### [Work instructions]
Begin at the top of the entries below and write out every line through the one containing "random.seed(7)", excluding pictures.

### [Extracted entries]
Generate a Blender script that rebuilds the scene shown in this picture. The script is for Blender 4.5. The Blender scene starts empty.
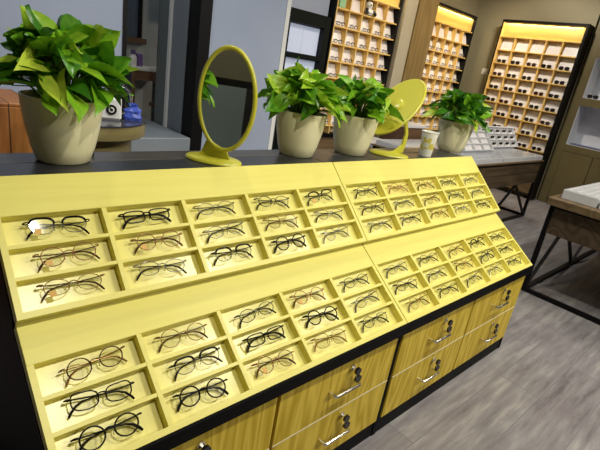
import bpy, math, random
from mathutils import Vector, Matrix
PI = math.pi
sc = bpy.context.scene
col = sc.collection
random.seed(7)

# ------------------------------------------------------------------ helpers
class MB:
    def __init__(s): s.v = []; s.f = []; s.m = []; s.sm = []; s.mi = 0; s.c = []; s.tint = 0.5
    def add(s, vs, fs, smooth=False):
        o = len(s.v); s.v += [tuple(v) for v in vs]; s.c += [s.tint]*len(vs)
        for f in fs: s.f.append([i+o for i in f]); s.m.append(s.mi); s.sm.append(smooth)
        return s
    def box(s, x0, x1, y0, y1, z0, z1, b=0.0):
        if b <= 0:
            vs = [(x, y, z) for z in (z0, z1) for y in (y0, y1) for x in (x0, x1)]
            return s.add(vs, [(0,2,3,1),(4,5,7,6),(0,1,5,4),(2,6,7,3),(0,4,6,2),(1,3,7,5)])
        vs = []
        X, Y, Z = (x0, x1), (y0, y1), (z0, z1)
        idx = {}
        for k in (0, 1):
            for j in (0, 1):
                for i in (0, 1):
                    dx, dy, dz = b*(1-2*i), b*(1-2*j), b*(1-2*k)
                    idx[i,j,k,0] = len(vs); vs.append((X[i], Y[j]+dy, Z[k]+dz))
                    idx[i,j,k,1] = len(vs); vs.append((X[i]+dx, Y[j], Z[k]+dz))
                    idx[i,j,k,2] = len(vs); vs.append((X[i]+dx, Y[j]+dy, Z[k]))
        fs = []
        g = lambda i,j,k,a: idx[i,j,k,a]
        for i in (0, 1):
            q = [g(i,0,0,0), g(i,1,0,0), g(i,1,1,0), g(i,0,1,0)]; fs.append(q if i else q[::-1])
            q = [g(0,i,0,1), g(0,i,1,1), g(1,i,1,1), g(1,i,0,1)]; fs.append(q if i else q[::-1])
            q = [g(0,0,i,2), g(1,0,i,2), g(1,1,i,2), g(0,1,i,2)]; fs.append(q if i else q[::-1])
        def fl(q, flip): fs.append(q[::-1] if flip else q)
        for a in (0, 1):
            for c in (0, 1):
                fl([g(a,c,0,0), g(a,c,0,1), g(a,c,1,1), g(a,c,1,0)], (a+c) % 2 == 1)
                fl([g(a,0,c,0), g(a,1,c,0), g(a,1,c,2), g(a,0,c,2)], (a+c) % 2 == 1)
                fl([g(0,a,c,1), g(0,a,c,2), g(1,a,c,2), g(1,a,c,1)], (a+c) % 2 == 1)
        for i in (0, 1):
            for j in (0, 1):
                for k in (0, 1):
                    fl([g(i,j,k,0), g(i,j,k,2), g(i,j,k,1)], (i+j+k) % 2 == 0)
        return s.add(vs, fs)
    def tube(s, pts, r, n=6, closed=False):
        P = [Vector(p) for p in pts]; N = len(P); rr = r if isinstance(r, (list, tuple)) else [r]*N
        vs = []; up = None
        for i in range(N):
            a = P[(i-1) % N] if (closed or i > 0) else P[i]; b = P[(i+1) % N] if (closed or i < N-1) else P[i]
            t = (b-a).normalized()
            if up is None:
                up = Vector((0,0,1)) if abs(t.z) < .9 else Vector((1,0,0))
            u = t.cross(up)
            if u.length < 1e-6: u = t.cross(Vector((1,.2,.1)))
            u.normalize(); w = u.cross(t).normalized(); up = w
            for k in range(n):
                an = 2*PI*k/n; vs.append(P[i] + rr[i]*(math.cos(an)*u + math.sin(an)*w))
        fs = []
        for i in range(N if closed else N-1):
            j = (i+1) % N
            for k in range(n):
                k2 = (k+1) % n; fs.append((i*n+k, i*n+k2, j*n+k2, j*n+k))
        if not closed: fs.append(tuple(range(n))[::-1]); fs.append(tuple((N-1)*n+k for k in range(n)))
        return s.add(vs, fs, True)
    def bar(s, a, b, w, h=None):
        """square section bar from a to b"""
        h = h or w; a = Vector(a); b = Vector(b); t = (b-a).normalized()
        up = Vector((0,0,1)) if abs(t.z) < .95 else Vector((0,1,0))
        u = t.cross(up).normalized()*w/2; w2 = u.normalized().cross(t).normalized()*h/2
        vs = [p+i*u+j*w2 for p in (a, b) for i, j in ((-1,-1),(1,-1),(1,1),(-1,1))]
        return s.add(vs, [(0,1,2,3)[::-1],(4,5,6,7)] + [(k,(k+1)%4,4+(k+1)%4,4+k) for k in range(4)])
    def lathe(s, prof, c=(0,0,0), n=40, sx=1, sy=1):
        vs = []
        for r, z in prof:
            for k in range(n): vs.append((c[0]+sx*r*math.cos(2*PI*k/n), c[1]+sy*r*math.sin(2*PI*k/n), c[2]+z))
        fs = [(i*n+k, i*n+(k+1)%n, (i+1)*n+(k+1)%n, (i+1)*n+k) for i in range(len(prof)-1) for k in range(n)]
        if prof[0][0] > 1e-6: fs.append(tuple(range(n))[::-1])
        if prof[-1][0] > 1e-6: fs.append(tuple((len(prof)-1)*n+k for k in range(n)))
        return s.add(vs, fs, True)
    def prism(s, prof, x0, x1):
        """profile in (y,z), extruded along x"""
        n = len(prof)
        return s.add([(x0,y,z) for y,z in prof]+[(x1,y,z) for y,z in prof],
                     [tuple(range(n))[::-1], tuple(range(n,2*n))]+[(k,(k+1)%n,n+(k+1)%n,n+k) for k in range(n)])
    def build(s, name, mat, parent=None, loc=None, rot=None):
        me = bpy.data.meshes.new(name); me.from_pydata(s.v, [], s.f); 
        mats = mat if isinstance(mat, (list, tuple)) else [mat]
        for m in mats: me.materials.append(m)
        me.polygons.foreach_set('material_index', s.m); me.polygons.foreach_set('use_smooth', s.sm)
        at = me.attributes.new('tint', 'FLOAT', 'POINT'); at.data.foreach_set('value', s.c)
        me.update()
        import bmesh
        bm = bmesh.new(); bm.from_mesh(me); bmesh.ops.recalc_face_normals(bm, faces=bm.faces); bm.to_mesh(me); bm.free()
        if any(s.sm):
            try: me.set_sharp_from_angle(angle=math.radians(40))
            except Exception: pass
        o = bpy.data.objects.new(name, me); col.objects.link(o)
        if parent: o.parent = parent
        if loc: o.location = loc
        if rot: o.rotation_euler = rot
        return o

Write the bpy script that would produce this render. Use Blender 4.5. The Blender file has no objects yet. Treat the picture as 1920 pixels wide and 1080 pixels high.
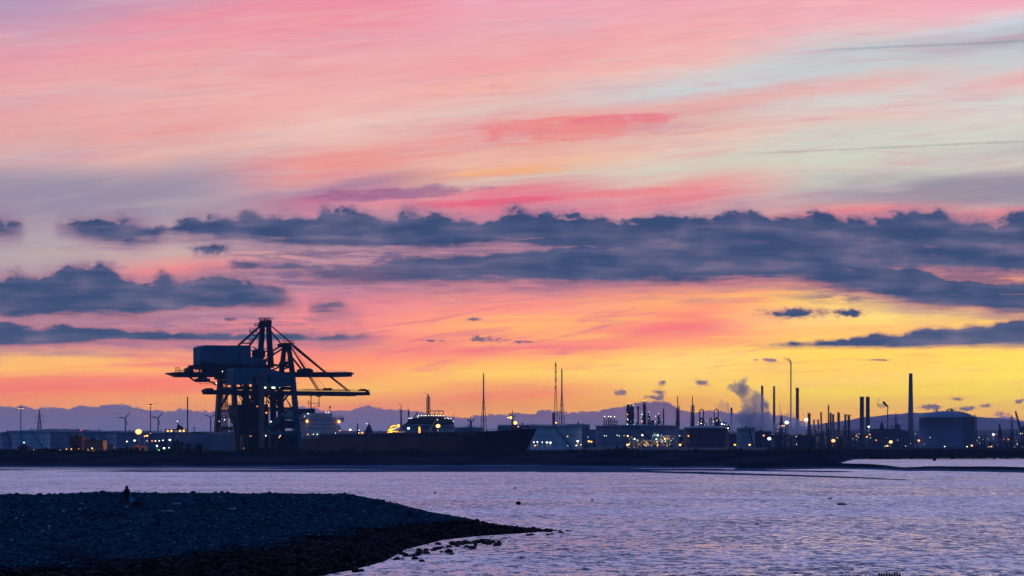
import bpy, math, random
from mathutils import Vector, Matrix, noise as mnoise
R = math.radians
random.seed(11)
scn = bpy.context.scene
COL = scn.collection
F = 4516.0          # focal length in photo pixels (1920 wide)
H = 9.0             # eye height above the water
HZ = 835.0          # photo row of the horizon

# ------------------------------------------------------------------ camera
cam_d = bpy.data.cameras.new("camera")
cam = bpy.data.objects.new("camera", cam_d)
COL.objects.link(cam)
cam.location = (0, 0, H)
cam.rotation_euler = (R(90), 0, 0)
cam_d.sensor_width = 36.0
cam_d.lens = 36.0 * F / 1920.0
cam_d.shift_y = (HZ - 540.0) / 1920.0
cam_d.clip_start = 0.5
cam_d.clip_end = 60000
scn.camera = cam

# ------------------------------------------------------------------ exposure
scn.view_settings.view_transform = 'Standard'
scn.view_settings.look = 'None'
scn.view_settings.exposure = 0.0
scn.view_settings.gamma = 1.0
scn.cycles.use_denoising = True
scn.cycles.use_adaptive_sampling = True
scn.cycles.adaptive_threshold = 0.02
scn.cycles.adaptive_min_samples = 16
scn.cycles.max_bounces = 5
scn.cycles.volume_bounces = 2
scn.cycles.volume_step_rate = 1.0
scn.cycles.sample_clamp_indirect = 4.0

def lin(c):
    out = []
    for v in c[:3]:
        v = v / 255.0
        out.append(v / 12.92 if v <= 0.04045 else ((v + 0.055) / 1.055) ** 2.4)
    return out

# ------------------------------------------------------------------ node DSL
class S:
    """a value socket with arithmetic"""
    def __init__(s, g, sock): s.g = g; s.s = sock
    def _m(s, op, *a, clamp=False):
        n = s.g.nodes.new("ShaderNodeMath"); n.operation = op; n.use_clamp = clamp
        for i, v in enumerate((s,) + a):
            if isinstance(v, S): s.g.links.new(v.s, n.inputs[i])
            else: n.inputs[i].default_value = v
        return S(s.g, n.outputs[0])
    def __add__(s, o): return s._m('ADD', o)
    __radd__ = __add__
    def __sub__(s, o): return s._m('SUBTRACT', o)
    def __rsub__(s, o): return (s * -1.0) + o
    def __mul__(s, o): return s._m('MULTIPLY', o)
    __rmul__ = __mul__
    def __truediv__(s, o): return s._m('DIVIDE', o)
    def max(s, o): return s._m('MAXIMUM', o)
    def min(s, o): return s._m('MINIMUM', o)
    def gt(s, o): return s._m('GREATER_THAN', o)
    def pow(s, o): return s._m('POWER', o)
    def step(s, lo, hi, a=0.0, b=1.0, smooth=True):
        n = s.g.nodes.new("ShaderNodeMapRange")
        n.interpolation_type = 'SMOOTHSTEP' if smooth else 'LINEAR'
        s.g.links.new(s.s, n.inputs[0])
        for i, v in zip((1, 2, 3, 4), (lo, hi, a, b)): n.inputs[i].default_value = v
        return S(s.g, n.outputs[0])

class G:
    def __init__(g, tree):
        g.t = tree; g.nodes = tree.nodes; g.links = tree.links
    def vec(g, x, y, z=0.0):
        n = g.nodes.new("ShaderNodeCombineXYZ")
        for i, v in enumerate((x, y, z)):
            if isinstance(v, S): g.links.new(v.s, n.inputs[i])
            else: n.inputs[i].default_value = v
        return n.outputs[0]
    def noise(g, v, scale=1.0, detail=4.0, rough=0.5, dist=0.0):
        n = g.nodes.new("ShaderNodeTexNoise")
        n.inputs['Scale'].default_value = scale; n.inputs['Detail'].default_value = detail
        n.inputs['Roughness'].default_value = rough; n.inputs['Distortion'].default_value = dist
        g.links.new(v, n.inputs['Vector'])
        return S(g, n.outputs[0])
    def ramp(g, fac, stops, interp='LINEAR'):
        n = g.nodes.new("ShaderNodeValToRGB"); cr = n.color_ramp; cr.interpolation = interp
        stops = sorted(stops, key=lambda t: t[0])[:32]
        while len(cr.elements) > 1: cr.elements.remove(cr.elements[-1])
        cr.elements[0].position = stops[0][0]; cr.elements[0].color = tuple(stops[0][1]) + (1,)
        for p, c in stops[1:]:
            e = cr.elements.new(p); e.color = tuple(c) + (1,)
        g.links.new(fac.s, n.inputs[0])
        return n.outputs[0]
    def mix(g, fac, a, b, mode='MIX'):
        n = g.nodes.new("ShaderNodeMix"); n.data_type = 'RGBA'; n.blend_type = mode
        if isinstance(fac, S): g.links.new(fac.s, n.inputs[0])
        else: n.inputs[0].default_value = fac
        for i, v in ((6, a), (7, b)):
            if hasattr(v, 'is_output'): g.links.new(v, n.inputs[i])
            else: n.inputs[i].default_value = tuple(v[:3]) + (1,)
        return n.outputs[2]
    def sep(g, c):
        n = g.nodes.new("ShaderNodeSeparateColor"); g.links.new(c, n.inputs[0])
        return [S(g, n.outputs[i]) for i in range(3)]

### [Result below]
Generate a Blender script that rebuilds the scene shown in this picture. The script is for Blender 4.5. The Blender scene starts empty.
import bpy, math, random
from mathutils import Vector, Matrix
PI = math.pi
sc = bpy.context.scene
col = sc.collection
random.seed(7)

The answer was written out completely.